Dans un post sobrement intitulé « à propos d’une série d’actions graves », Maggie Dennis, l’une des vice-présidentes de la Fondation Wikimedia, qui chapeaute l’encyclopédie en ligne, s’est exprimée à propos d’un sujet inhabituel. « Nous avons banni sept utilisateurs, et enlevé les privilèges administrateurs de 12 autres personnes », explique-t-elle. Toutes les personnes concernées par ces sanctions faisaient partie du groupe Wikimedians of Mainland China, c’est-à-dire des utilisateurs vivant en Chine.
Une sanction rare sur Wikipedia, d’autant plus que la Fondation Wikimedia n’a pas pour habitude de devoir s’ingérer. Mais, l’occasion était grave : des soupçons d’infiltration planaient sur le groupe d’utilisateurs — et la sécurité d’autres utilisateurs de Wikipedia aurait été menacée. « C’est une affaire sans précédent », explique Maggie Dennis dans sa note.
Une longue enquête
Les sanctions sont tombées après une enquête longue de plus d’un an, explique Maggie Dennis à la BBC. « Les personnes suspectées d’infiltration ont essayé de promouvoir la Chine et ses actions, de toutes les façons possibles ». Leur but était de « capturer » le contrôle de Wikipedia en Chinois, et de pouvoir présenter les informations sous une lumière qui aurait été bénéfique à la Chine. Mais Maggie Dennis indique ne pas accuser directement l’état chinois. « Nous ne sommes pas en possession d’informations qui pourraient me permettre de les incriminer », a-t-elle écrit.
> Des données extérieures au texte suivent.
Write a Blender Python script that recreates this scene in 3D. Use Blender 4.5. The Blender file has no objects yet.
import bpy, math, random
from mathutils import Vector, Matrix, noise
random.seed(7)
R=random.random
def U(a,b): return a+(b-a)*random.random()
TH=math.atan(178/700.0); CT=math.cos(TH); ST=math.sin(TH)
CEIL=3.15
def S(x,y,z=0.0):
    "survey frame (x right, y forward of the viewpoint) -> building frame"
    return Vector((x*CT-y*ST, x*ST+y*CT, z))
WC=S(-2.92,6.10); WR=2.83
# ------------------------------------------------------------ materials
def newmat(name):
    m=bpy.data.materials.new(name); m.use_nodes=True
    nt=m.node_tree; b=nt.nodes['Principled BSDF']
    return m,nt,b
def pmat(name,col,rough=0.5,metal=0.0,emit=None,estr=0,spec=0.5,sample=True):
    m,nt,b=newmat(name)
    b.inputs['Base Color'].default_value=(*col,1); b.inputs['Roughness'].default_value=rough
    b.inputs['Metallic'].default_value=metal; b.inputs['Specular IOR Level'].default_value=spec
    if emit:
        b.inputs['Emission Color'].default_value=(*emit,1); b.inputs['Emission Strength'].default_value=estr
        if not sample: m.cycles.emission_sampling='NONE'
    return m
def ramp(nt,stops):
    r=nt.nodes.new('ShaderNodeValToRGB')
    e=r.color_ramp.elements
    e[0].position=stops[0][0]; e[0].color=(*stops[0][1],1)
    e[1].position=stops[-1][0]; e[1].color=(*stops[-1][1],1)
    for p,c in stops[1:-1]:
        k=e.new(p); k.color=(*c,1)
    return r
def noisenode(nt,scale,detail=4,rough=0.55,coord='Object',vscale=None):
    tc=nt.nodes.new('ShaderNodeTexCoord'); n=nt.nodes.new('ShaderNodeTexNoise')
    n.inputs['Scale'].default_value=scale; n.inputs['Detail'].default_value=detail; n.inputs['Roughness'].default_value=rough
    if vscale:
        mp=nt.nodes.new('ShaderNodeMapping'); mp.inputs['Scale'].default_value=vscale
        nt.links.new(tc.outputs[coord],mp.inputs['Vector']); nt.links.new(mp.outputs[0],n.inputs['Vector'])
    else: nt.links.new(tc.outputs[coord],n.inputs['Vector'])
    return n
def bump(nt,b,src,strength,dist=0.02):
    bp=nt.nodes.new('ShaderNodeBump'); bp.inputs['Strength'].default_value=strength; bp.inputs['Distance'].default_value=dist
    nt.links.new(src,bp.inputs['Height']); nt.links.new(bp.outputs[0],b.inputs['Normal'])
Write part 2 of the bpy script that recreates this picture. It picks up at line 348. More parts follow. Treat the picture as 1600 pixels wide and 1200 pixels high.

L’accès à l’encyclopédie depuis la Chine est complètement interdit depuis avril 2019. Mais cela n’avait pas empêché le groupe d’éditeurs chinois de continuer son travail, l’accès à Wikipedia restant toujours possible grâce à des VPN. Le groupe des Wikimedians in Mainland China comptait près de 300 personnes, dont certains suspectés d’infiltration. En plus des 7 personnes bannies et des 12 ayant perdu leurs privilèges administrateurs, la Fondation Wikimedia a également contacté un certain nombre d’autres utilisateurs, explique Maggie Dennis, afin de leur demander de modifier leur comportement. Ni Maggie Dennis ni l’article de la BBC ne donne d’exemple d’articles qui auraient pu être modifiés en faveur de la Chine.
« Nous avons hésité sur les actions à prendre, parce que nous ne voulions pas décourager les utilisateurs chinois de bonne foi. Nous ne voulons pas qu’ils sentent que leur contribution n’est pas voulue. Mais nous ne voulions pas non plus les mettre en danger en ne faisant rien pour les protéger », explique-t-elle. La Fondation Wikimedia aurait en effet été au courant de menaces sérieuses contre certains contributeurs.
« Nous espérons pouvoir parler avec la communauté sinophone internationale à propos des risques d’infiltration », a indiqué Maggie Dennis. « Nous voulons faire en sorte que nos utilisateurs se sentent en sécurité lorsqu’ils contribuent à des articles de Wikipedia en chinois ».
Ingérence et manipulation
Ce n’est pas la première fois que des personnes essaient de manipuler les informations présentes dans les pages de Wikipedia afin de soutenir un point de vue particulier. En juillet, l’agence de presse Hong Kong Free Press avait déjà remarqué la bataille que se livraient de nombreux éditeurs de Wikipedia hongkongais et chinois sur des articles sensibles, comme celui sur l’attaque du métro Yuen Long, en 2019, lors des manifestations à Hong Kong.
Les cas de la Chine et de Hong Kong ne sont pas les seuls. Pendant près de 10 ans, des administrateurs de Wikipedia Croatie ont volontairement manipulé certains articles portant sur la Deuxième Guerre mondiale ou des conflits en Yougoslavie afin de mettre en avant un point de vue nationaliste d’extrême droite. Les administrateurs avaient réussi à prendre le contrôle complet du Wikipedia Croatie, avant qu’une action collective n’arrive à les destituer.
Mais les problèmes sont courants en France aussi. À l’approche des élections régionales d’avril 2021, de nombreux hommes et femmes politiques ont tenté de caviarder leur page Wikipedia, gommant les articles de presse gênants ou mettant l’accent sur leurs réussites. Au total, la page d’une tête de liste sur trois avait été impactée par des caviardages, des vandalismes ou des éloges biaisés. Et en 2020, le cas de plusieurs agences de e-réputation, payées par de riches clients pour modifier leur page Wikipedia ou celle de leur concurrent, avait obligé les administrateurs français à intervenir.